4.    The extent of smoke production and its long range drift displays merging plumes of fires in other states. Sobranes Fire smoke comes from variours sources but a large contribution will come from a planned burnout to begin on Monday and continues on Tuesday.  This is always subject to change based on fire behavior, weather and progress made along the fireline in preparation for the burnout. The wind pattern still remains S/SW. Soberanes smoke plume continues to press to the N/NE with some smoke at lower levels being siphoned off by valley winds from the Carmel and Salinas Valleys.

Photo: NOAA Hazard Mapping System-July 30th quantifies three layers of smoke:
1.Green = light , 2.Yellow = medium &
3.Red = dense (not shown). These layers are not defined by the elevation above ground. However, they do provide valuable information concerning the horizontal extent of the smoke plume or zone of influence. 

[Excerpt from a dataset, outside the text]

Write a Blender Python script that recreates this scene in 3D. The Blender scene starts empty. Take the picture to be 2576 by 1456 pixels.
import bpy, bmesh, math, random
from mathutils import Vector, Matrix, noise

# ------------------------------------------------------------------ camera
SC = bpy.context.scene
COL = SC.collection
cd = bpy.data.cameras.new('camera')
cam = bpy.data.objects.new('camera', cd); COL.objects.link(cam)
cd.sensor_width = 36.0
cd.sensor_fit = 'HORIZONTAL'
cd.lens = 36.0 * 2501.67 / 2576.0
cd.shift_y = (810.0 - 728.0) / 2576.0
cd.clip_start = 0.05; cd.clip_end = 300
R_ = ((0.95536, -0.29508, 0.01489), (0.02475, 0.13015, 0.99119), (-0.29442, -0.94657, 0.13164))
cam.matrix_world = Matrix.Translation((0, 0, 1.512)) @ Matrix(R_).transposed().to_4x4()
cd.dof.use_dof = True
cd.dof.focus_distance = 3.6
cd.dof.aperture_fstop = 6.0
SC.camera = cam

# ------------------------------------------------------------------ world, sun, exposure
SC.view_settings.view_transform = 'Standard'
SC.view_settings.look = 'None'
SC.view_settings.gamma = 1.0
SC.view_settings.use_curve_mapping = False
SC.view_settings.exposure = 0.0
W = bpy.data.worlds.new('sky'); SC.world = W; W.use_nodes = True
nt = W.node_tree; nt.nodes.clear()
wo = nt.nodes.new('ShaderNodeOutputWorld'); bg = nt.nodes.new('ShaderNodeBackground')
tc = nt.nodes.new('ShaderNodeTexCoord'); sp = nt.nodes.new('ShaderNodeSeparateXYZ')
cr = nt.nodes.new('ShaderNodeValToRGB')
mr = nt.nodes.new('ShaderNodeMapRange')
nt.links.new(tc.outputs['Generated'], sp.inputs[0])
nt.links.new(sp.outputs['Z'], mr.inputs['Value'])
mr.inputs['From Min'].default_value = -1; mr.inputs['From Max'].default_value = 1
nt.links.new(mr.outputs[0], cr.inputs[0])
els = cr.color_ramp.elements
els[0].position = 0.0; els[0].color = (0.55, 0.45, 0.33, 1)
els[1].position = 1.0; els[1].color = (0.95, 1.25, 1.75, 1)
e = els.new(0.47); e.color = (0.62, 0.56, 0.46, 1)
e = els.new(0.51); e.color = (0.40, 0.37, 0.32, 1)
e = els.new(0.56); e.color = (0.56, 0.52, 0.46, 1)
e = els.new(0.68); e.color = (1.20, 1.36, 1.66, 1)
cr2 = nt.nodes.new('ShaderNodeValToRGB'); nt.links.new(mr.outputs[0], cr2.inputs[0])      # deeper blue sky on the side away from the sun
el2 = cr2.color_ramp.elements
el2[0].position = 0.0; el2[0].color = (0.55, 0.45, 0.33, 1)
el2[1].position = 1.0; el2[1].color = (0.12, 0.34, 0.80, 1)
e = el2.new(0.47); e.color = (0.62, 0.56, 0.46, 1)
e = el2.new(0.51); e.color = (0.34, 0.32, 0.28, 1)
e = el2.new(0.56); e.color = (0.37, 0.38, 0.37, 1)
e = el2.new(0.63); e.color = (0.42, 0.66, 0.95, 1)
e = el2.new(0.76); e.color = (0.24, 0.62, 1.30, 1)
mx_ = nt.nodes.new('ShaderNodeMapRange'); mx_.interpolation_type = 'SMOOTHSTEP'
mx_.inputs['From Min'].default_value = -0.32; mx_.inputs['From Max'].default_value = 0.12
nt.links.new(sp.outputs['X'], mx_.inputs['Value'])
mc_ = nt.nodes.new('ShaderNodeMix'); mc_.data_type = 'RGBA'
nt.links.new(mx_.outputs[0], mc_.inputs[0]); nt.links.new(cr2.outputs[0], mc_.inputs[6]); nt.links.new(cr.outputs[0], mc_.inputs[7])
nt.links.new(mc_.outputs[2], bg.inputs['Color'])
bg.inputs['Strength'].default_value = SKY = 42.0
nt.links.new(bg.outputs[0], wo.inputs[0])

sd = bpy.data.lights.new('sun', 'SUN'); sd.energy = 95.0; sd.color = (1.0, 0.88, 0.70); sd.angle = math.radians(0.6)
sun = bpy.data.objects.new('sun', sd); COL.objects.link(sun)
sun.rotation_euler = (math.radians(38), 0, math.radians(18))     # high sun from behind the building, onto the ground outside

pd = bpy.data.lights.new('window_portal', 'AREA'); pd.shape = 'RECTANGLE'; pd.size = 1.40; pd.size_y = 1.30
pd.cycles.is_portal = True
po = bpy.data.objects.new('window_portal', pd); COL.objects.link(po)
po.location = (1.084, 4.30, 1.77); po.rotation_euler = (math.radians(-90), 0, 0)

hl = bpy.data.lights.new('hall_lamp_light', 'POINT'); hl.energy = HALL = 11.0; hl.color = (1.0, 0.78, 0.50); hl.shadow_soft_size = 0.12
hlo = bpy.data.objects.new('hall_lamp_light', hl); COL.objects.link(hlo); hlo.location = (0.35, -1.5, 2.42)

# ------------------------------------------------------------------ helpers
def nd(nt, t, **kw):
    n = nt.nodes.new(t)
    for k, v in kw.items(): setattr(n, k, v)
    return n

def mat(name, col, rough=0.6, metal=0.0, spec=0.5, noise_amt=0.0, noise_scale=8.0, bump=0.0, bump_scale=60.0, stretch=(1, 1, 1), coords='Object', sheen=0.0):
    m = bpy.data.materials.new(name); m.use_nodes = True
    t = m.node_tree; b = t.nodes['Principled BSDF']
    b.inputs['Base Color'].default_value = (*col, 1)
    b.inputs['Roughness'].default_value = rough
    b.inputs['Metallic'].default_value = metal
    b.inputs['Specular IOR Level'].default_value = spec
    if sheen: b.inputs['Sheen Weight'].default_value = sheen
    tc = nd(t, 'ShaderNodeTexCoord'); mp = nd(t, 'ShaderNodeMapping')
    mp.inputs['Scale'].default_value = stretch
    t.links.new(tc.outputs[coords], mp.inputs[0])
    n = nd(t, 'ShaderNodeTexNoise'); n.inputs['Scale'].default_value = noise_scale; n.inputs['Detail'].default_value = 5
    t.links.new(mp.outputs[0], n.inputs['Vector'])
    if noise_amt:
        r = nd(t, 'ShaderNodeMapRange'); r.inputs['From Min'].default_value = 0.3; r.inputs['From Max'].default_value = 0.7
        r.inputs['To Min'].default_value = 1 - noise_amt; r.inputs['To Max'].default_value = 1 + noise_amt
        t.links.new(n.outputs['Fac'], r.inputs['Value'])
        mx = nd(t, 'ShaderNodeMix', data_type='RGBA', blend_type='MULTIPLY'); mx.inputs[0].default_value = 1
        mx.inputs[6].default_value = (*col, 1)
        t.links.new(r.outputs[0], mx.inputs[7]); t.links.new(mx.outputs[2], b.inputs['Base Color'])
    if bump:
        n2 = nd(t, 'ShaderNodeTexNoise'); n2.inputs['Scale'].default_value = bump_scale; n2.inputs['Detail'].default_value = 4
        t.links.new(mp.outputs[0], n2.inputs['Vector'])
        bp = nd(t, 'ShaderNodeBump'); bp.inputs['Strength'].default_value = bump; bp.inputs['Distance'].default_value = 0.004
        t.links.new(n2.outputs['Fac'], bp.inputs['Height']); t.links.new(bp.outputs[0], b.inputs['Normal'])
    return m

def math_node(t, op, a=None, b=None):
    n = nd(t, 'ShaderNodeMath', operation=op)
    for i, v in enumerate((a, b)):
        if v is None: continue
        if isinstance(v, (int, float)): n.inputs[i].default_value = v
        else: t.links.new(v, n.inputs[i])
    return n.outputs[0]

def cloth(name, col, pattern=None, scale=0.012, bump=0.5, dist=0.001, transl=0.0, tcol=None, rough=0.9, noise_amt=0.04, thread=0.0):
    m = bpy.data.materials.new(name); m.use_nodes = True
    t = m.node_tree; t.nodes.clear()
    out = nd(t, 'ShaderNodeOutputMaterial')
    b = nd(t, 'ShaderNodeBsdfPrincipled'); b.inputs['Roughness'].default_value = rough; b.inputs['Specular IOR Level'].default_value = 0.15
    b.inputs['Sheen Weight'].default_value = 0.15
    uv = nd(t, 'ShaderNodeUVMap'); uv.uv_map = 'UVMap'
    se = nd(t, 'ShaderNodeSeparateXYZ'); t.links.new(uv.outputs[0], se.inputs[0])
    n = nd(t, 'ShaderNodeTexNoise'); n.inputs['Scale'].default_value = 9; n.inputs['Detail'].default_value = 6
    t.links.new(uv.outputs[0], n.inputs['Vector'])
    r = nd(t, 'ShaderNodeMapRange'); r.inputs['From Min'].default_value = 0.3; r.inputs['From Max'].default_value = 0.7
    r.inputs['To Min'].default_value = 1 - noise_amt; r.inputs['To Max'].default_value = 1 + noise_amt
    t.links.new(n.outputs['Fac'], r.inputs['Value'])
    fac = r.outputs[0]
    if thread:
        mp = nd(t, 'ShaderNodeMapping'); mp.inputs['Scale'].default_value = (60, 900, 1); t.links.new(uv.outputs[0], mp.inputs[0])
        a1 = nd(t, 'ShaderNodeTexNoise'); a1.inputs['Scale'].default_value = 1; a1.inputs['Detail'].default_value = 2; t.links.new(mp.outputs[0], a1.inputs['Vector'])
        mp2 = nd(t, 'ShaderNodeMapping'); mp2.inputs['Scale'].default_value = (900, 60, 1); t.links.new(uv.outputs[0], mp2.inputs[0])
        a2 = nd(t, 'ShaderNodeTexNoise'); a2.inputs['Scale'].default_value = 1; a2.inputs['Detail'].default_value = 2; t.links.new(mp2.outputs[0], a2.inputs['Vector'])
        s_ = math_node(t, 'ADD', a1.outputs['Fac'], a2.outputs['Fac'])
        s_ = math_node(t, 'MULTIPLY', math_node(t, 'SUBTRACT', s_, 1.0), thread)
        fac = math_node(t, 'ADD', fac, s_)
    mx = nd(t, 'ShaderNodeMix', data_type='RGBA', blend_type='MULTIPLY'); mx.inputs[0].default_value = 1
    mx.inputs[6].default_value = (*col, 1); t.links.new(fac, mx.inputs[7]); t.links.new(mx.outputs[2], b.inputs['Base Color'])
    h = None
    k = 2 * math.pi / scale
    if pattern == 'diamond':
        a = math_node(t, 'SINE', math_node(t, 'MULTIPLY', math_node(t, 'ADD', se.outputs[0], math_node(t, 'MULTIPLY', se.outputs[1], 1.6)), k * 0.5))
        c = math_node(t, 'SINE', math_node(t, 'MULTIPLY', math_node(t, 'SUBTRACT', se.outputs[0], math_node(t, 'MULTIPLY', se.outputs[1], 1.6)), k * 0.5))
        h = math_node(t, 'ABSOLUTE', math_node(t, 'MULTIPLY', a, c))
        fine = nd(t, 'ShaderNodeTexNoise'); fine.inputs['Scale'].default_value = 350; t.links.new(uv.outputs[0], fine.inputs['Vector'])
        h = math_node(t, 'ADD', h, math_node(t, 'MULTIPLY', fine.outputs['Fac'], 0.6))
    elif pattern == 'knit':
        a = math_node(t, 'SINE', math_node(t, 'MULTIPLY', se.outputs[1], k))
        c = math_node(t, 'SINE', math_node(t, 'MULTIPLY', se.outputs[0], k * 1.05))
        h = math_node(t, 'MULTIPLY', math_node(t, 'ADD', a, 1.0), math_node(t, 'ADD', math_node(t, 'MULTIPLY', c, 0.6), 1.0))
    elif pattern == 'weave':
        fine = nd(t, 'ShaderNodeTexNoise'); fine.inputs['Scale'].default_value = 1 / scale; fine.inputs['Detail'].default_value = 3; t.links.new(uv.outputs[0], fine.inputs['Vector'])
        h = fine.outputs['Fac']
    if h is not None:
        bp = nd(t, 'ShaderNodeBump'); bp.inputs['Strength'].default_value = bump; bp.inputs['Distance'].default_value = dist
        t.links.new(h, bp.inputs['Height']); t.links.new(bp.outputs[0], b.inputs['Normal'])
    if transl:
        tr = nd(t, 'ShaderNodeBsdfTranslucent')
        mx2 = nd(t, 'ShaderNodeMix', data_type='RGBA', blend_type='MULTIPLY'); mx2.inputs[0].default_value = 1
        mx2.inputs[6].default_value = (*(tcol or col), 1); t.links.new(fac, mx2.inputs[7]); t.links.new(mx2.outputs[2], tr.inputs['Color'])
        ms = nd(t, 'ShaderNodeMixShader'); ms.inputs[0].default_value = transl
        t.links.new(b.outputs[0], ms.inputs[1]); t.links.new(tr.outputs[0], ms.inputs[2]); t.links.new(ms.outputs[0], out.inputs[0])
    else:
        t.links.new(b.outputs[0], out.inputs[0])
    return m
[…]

5. AQ monitors are providing observations for the fire’s Smoke Impact Forecast and AQ Outlook Table. This can be used for planning personal activities. Each station’s AQI information is being provided on what was observed yesterday. This provides a reference point when forecasting AQ Today and Tomorrow values. Carmel River was “Very Unheathy” at 6 AM while Carmel Valley was trending “Unheathy” at 9 & 10 AM. Hollister which was rated for the day yesterday at “Moderate”, was tracking at “Unhealthy for Sensitive Groups” by 10 AM. It is not expected that these AQI levels will be maintained through the 24 hour sampling period.

6.    Photos above:  Captured by satellite imagery for the second second straight day is the Marine layer  advance and its association with Soberanes smoke plume. Its full SE advance and retreat was completed by 10:30 AM.  Comparing this to yesterday, took 2 hours longer to complete.

7.    The marine layer / inversion will continue to wall off the wildfire’s smoke that is above the marine layer. This higher level smoke is making its way to the San Joaquin Valley and Sierra Foothill. With the burnout planned for tomorrow, we expect greater impact to the San Joaquin Valley and Sierra Foothills. The marine layer also caps wildfire smoke that is under the inversion. This smoke below the inversion is being lifted but only to the bottom of the inversion. This facilitates better air quality at the surface for impacted communities.

8.    The positive point of wildfire smoke continues. The “Smoke Veil” when present  provides a shading effect. Thus generating a cooling effect on forest fuels and air temperature. This decrease in  temperature ever so slightly moderates fire behavior and thus continues to aid the suppression effort.